Quite by coincidence, Ferrari, Jordan and Minardi were the only three teams on Bridgestones and thus unaffected by the Michelin problem. It seemed it was just too delicious a coincidence for Mosley to ignore. Throughout the long-running arguments about the sport’s future, the trump card the manufacturers believed they had was that the FIA could not possibly run a competing world championship with only three teams. Indianapolis 2005 gave Mosley the perfect opportunity to demonstrate that he was absolutely serious in his intention to do so if necessary.
Secondly – and less importantly – there was the irritating matter of the tyre war. Neither Ecclestone nor Mosley wanted it. They wanted a control tyre supplier. The tyre war was costing the teams millions because they were having to conduct the tyre development testing. As the teams fought Ecclestone for a greater share of F1’s income, one very powerful argument they could present was that their costs were ramping up enormously because of the tyre war. So rather than pay the teams more money, Ecclestone and Mosley would far rather they simply eliminated that cost. Michelin had always been much more belligerent and unbending to the FIA’s control than Bridgestone.

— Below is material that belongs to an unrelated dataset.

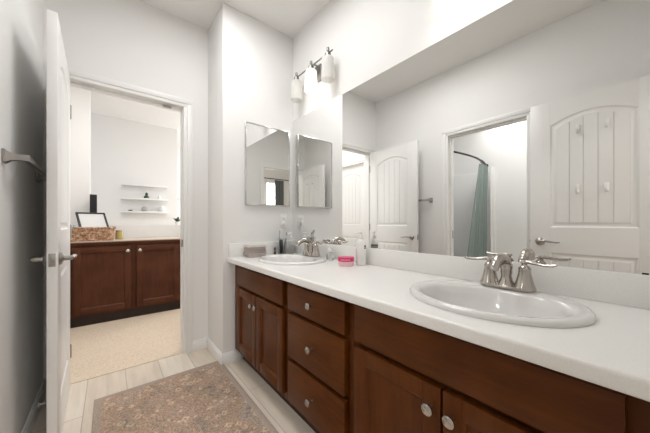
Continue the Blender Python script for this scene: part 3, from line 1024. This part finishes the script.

It was quite obvious that in any future F1 control tyre, the FIA’s preference would be for Bridgestone. Amplifying the impact of Michelin’s technical problem at Indianapolis by running with only three teams maximised Michelin’s embarrassment and aided immeasurably in the imposition of a control tyre. Which would in time impose a style of racing where the drivers were no longer flat-out between stints… Michelin announced its withdrawal at the end of the season.
The whole Indianapolis 2005 episode was a disgrace, where Mosley’s political machinations of power overrode the interests of the paying fan to the extent that the fans just became collateral damage. Fans who in many cases had saved up for this special event and travelled hundreds, even thousands of miles. It could so easily have been avoided but one man chose not to avoid it. Thankfully, any current day power struggles are not fought with such contempt for the fanbase. But it was also the day the tyre war died and we are feeling the implications of that still. F1 has just renewed its single supply contract with Pirelli until the end of 2027.